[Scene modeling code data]
◇ ◇ ◇ ◇ ◇

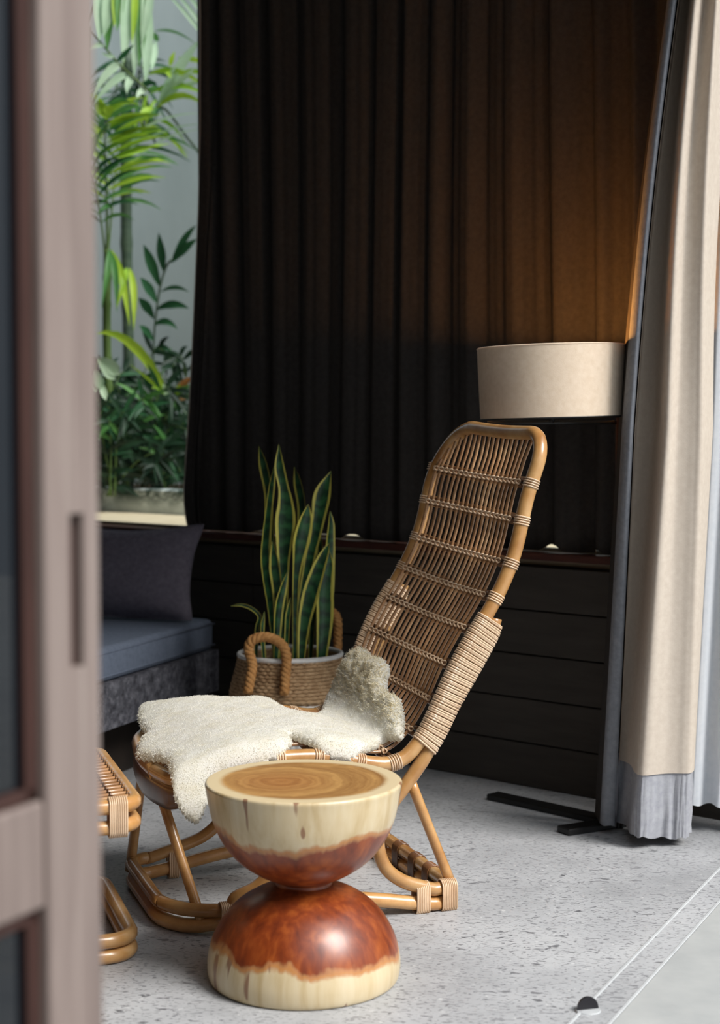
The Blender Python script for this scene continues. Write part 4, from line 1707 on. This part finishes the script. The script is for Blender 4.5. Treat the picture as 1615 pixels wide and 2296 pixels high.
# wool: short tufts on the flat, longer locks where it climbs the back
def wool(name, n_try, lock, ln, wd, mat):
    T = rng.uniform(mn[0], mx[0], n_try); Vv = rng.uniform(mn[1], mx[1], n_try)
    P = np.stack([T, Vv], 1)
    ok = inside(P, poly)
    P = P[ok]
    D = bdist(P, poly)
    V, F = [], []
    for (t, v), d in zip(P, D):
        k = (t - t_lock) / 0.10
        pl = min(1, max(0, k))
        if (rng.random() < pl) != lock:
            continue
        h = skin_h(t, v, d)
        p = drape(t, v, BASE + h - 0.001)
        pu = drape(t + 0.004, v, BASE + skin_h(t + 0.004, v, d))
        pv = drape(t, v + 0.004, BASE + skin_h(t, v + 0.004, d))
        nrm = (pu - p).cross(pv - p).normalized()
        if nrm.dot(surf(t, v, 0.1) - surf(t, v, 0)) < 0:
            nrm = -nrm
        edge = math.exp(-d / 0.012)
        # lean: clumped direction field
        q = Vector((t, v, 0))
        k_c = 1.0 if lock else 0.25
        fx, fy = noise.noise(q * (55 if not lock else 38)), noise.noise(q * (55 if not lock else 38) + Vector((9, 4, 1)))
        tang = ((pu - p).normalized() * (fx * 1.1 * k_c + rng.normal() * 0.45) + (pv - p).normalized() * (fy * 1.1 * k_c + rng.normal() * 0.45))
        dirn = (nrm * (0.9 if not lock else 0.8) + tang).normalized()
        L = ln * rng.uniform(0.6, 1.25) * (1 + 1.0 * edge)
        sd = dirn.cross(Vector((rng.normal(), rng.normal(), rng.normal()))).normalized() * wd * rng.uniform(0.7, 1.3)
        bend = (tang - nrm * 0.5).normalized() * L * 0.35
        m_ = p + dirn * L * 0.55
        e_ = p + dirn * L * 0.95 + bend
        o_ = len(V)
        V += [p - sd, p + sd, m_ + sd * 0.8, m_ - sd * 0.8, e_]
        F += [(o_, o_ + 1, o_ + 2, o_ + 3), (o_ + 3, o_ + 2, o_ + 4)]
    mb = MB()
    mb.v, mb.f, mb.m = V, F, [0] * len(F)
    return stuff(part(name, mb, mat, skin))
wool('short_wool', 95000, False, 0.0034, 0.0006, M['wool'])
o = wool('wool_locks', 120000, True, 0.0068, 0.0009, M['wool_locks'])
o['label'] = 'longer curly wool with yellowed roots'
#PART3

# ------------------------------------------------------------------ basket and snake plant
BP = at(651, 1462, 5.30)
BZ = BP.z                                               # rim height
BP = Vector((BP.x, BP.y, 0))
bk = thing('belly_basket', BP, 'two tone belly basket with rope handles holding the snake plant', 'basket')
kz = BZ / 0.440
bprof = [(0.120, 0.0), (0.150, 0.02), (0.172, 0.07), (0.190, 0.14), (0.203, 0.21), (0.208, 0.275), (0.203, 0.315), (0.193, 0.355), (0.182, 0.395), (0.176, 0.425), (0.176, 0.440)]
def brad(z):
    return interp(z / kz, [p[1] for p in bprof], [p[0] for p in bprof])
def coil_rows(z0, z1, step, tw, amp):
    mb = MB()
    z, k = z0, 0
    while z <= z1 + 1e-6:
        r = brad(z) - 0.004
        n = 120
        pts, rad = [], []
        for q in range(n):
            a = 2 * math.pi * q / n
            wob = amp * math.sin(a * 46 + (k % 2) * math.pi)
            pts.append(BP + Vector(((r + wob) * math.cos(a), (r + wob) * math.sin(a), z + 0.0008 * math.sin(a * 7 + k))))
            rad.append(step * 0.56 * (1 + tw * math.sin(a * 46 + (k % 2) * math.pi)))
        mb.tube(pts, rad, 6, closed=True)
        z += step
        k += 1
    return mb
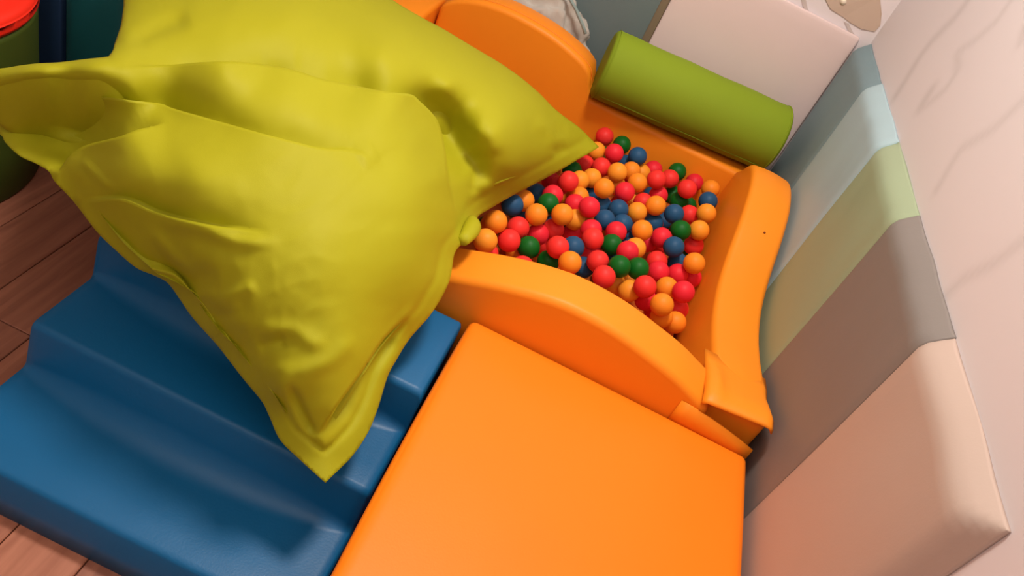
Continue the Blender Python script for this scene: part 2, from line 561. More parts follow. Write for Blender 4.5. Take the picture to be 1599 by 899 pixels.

◇ ◇ ◇ ◇ ◇

• Task objective
Go through the material above and print all of it exactly, except the pictures.

• Exercise answer
The Blender Python script for this scene continues. Write part 4, from line 1707 on. This part finishes the script. The script is for Blender 4.5. Treat the picture as 1615 pixels wide and 2296 pixels high.
# wool: short tufts on the flat, longer locks where it climbs the back
def wool(name, n_try, lock, ln, wd, mat):
    T = rng.uniform(mn[0], mx[0], n_try); Vv = rng.uniform(mn[1], mx[1], n_try)
    P = np.stack([T, Vv], 1)
    ok = inside(P, poly)
    P = P[ok]
    D = bdist(P, poly)
    V, F = [], []
    for (t, v), d in zip(P, D):
        k = (t - t_lock) / 0.10
        pl = min(1, max(0, k))
        if (rng.random() < pl) != lock:
            continue
        h = skin_h(t, v, d)
        p = drape(t, v, BASE + h - 0.001)
        pu = drape(t + 0.004, v, BASE + skin_h(t + 0.004, v, d))
        pv = drape(t, v + 0.004, BASE + skin_h(t, v + 0.004, d))
        nrm = (pu - p).cross(pv - p).normalized()
        if nrm.dot(surf(t, v, 0.1) - surf(t, v, 0)) < 0:
            nrm = -nrm
        edge = math.exp(-d / 0.012)
        # lean: clumped direction field
        q = Vector((t, v, 0))
        k_c = 1.0 if lock else 0.25
        fx, fy = noise.noise(q * (55 if not lock else 38)), noise.noise(q * (55 if not lock else 38) + Vector((9, 4, 1)))
        tang = ((pu - p).normalized() * (fx * 1.1 * k_c + rng.normal() * 0.45) + (pv - p).normalized() * (fy * 1.1 * k_c + rng.normal() * 0.45))
        dirn = (nrm * (0.9 if not lock else 0.8) + tang).normalized()
        L = ln * rng.uniform(0.6, 1.25) * (1 + 1.0 * edge)
        sd = dirn.cross(Vector((rng.normal(), rng.normal(), rng.normal()))).normalized() * wd * rng.uniform(0.7, 1.3)
        bend = (tang - nrm * 0.5).normalized() * L * 0.35
        m_ = p + dirn * L * 0.55
        e_ = p + dirn * L * 0.95 + bend
        o_ = len(V)
        V += [p - sd, p + sd, m_ + sd * 0.8, m_ - sd * 0.8, e_]
        F += [(o_, o_ + 1, o_ + 2, o_ + 3), (o_ + 3, o_ + 2, o_ + 4)]
    mb = MB()
    mb.v, mb.f, mb.m = V, F, [0] * len(F)
    return stuff(part(name, mb, mat, skin))
wool('short_wool', 95000, False, 0.0034, 0.0006, M['wool'])
o = wool('wool_locks', 120000, True, 0.0068, 0.0009, M['wool_locks'])
o['label'] = 'longer curly wool with yellowed roots'
#PART3

# ------------------------------------------------------------------ basket and snake plant
BP = at(651, 1462, 5.30)
BZ = BP.z                                               # rim height
BP = Vector((BP.x, BP.y, 0))
bk = thing('belly_basket', BP, 'two tone belly basket with rope handles holding the snake plant', 'basket')
kz = BZ / 0.440
bprof = [(0.120, 0.0), (0.150, 0.02), (0.172, 0.07), (0.190, 0.14), (0.203, 0.21), (0.208, 0.275), (0.203, 0.315), (0.193, 0.355), (0.182, 0.395), (0.176, 0.425), (0.176, 0.440)]
def brad(z):
    return interp(z / kz, [p[1] for p in bprof], [p[0] for p in bprof])
def coil_rows(z0, z1, step, tw, amp):
    mb = MB()
    z, k = z0, 0
    while z <= z1 + 1e-6:
        r = brad(z) - 0.004
        n = 120
        pts, rad = [], []
        for q in range(n):
            a = 2 * math.pi * q / n
            wob = amp * math.sin(a * 46 + (k % 2) * math.pi)
            pts.append(BP + Vector(((r + wob) * math.cos(a), (r + wob) * math.sin(a), z + 0.0008 * math.sin(a * 7 + k))))
            rad.append(step * 0.56 * (1 + tw * math.sin(a * 46 + (k % 2) * math.pi)))
        mb.tube(pts, rad, 6, closed=True)
        z += step
        k += 1
    return mb
Continue the Blender Python script for this scene: part 2, from line 561. More parts follow. Write for Blender 4.5. Take the picture to be 1599 by 899 pixels.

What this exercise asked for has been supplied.